When one of the Netherlands' major advocates for bicycling was asked this fall to what he attributed Portland's success in becoming one of the world leaders in alternative transportation, he furrowed his brow. "Strong leadership," he said finally. From whom? Another pause. "Mia Birk."

In Joyride: Pedaling Toward a Healthier Planet (Cadence Press, 225 pages, $19.95), Birk, the bike advocate Congressman Earl Blumenauer calls "pathologically optimistic," artfully mixes personal history and facts to create a candid, compelling memoir. With help from city officials and advocates, this feisty visionary transformed Portland into the near-bike-vana so many of us happily pedal today. Newbie Portlanders who take for granted our wonderful Eastbank Esplanade and hundreds of miles of bikeways will learn just what a struggle they took to achieve, while others can take inspiration from the story of how an idealist with persistence and flexibility can change a city literally from the ground up.

During Birk's ultimately triumphant tenure as Portland's Bicycle Program manager from 1993 to 1999, the erstwhile "car-addicted chubster" successfully battled institutional ignorance— including her conservative Dallas family, the Oregonian editorial board, indifferent city and federal bureaucrats, inebriated school district representatives, greedy building management lobbyists and other recalcitrant, often male-dominated, institutions. Telling this potent story via anecdotes (tense public hearings, "wheel and pony shows" and, of course, bike rides) provides a much livelier read than a polemic or wonky policy paper, although the reconstructed dialogue often sounds more expository than the way real people talk. Birk isn't a professional journalist—as the occasional cliche or editing lapse demonstrates—but her humor, determination and idealism shine through.

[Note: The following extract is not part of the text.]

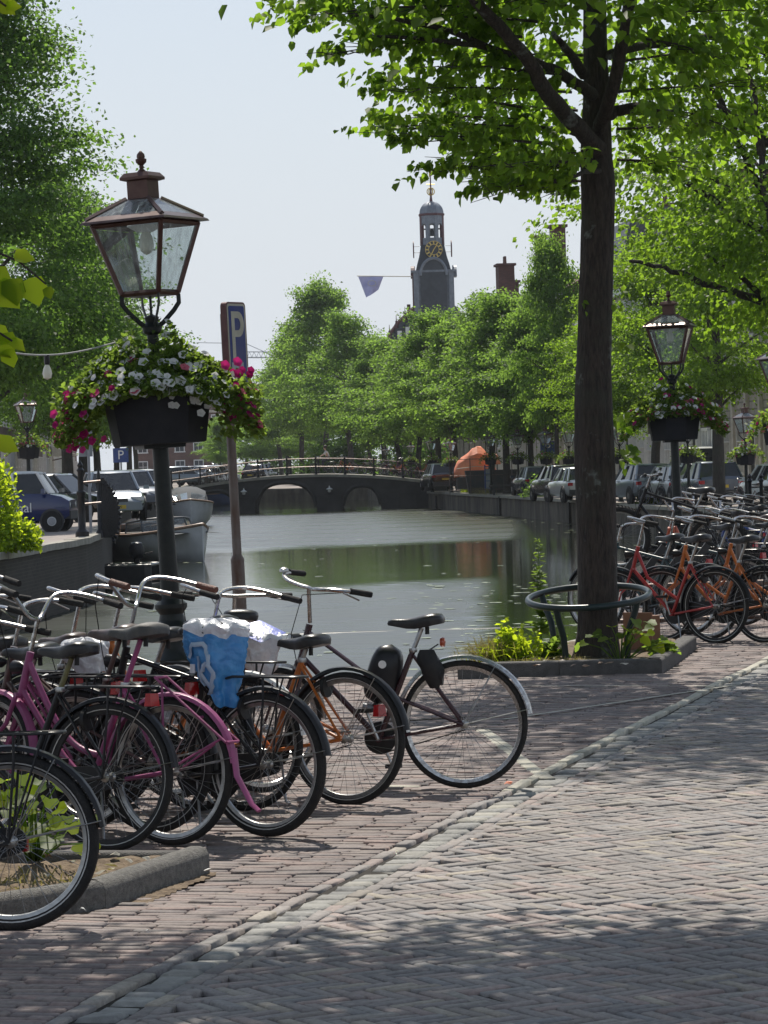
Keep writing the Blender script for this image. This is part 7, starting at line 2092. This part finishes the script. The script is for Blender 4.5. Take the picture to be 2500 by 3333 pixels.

Birk isn't afraid to call out opponents, nor to admit her defeats and failings (poor event planning, impatience), but her refreshing candor recedes a bit when we don't learn exactly what happened when Portland's bike program was "downsized" in 1999. Her firm still works with the city, including a major contract this year, so maybe it's unrealistic to expect a full accounting.

After her city service, Birk joined a private planning firm, Alta, a major player in making cities more livable. Joyride recounts how, in a decade of consulting from its Portland office, she finds hope and makes progress even in small towns like Government Camp and otherwise benighted suburbs—including in her hometown of Dallas. Birk remains one of Portland cycling's most influential figures.

The book provides clear lessons for anyone who wants to foment change, including a handy, step-by-step postscript. The ride appropriately ends at Portland's Sunday Parkways, a microcosmic but tangible realization of the powerful, ever-spreading vision that Birk and her allies have spent two decades turning into reality.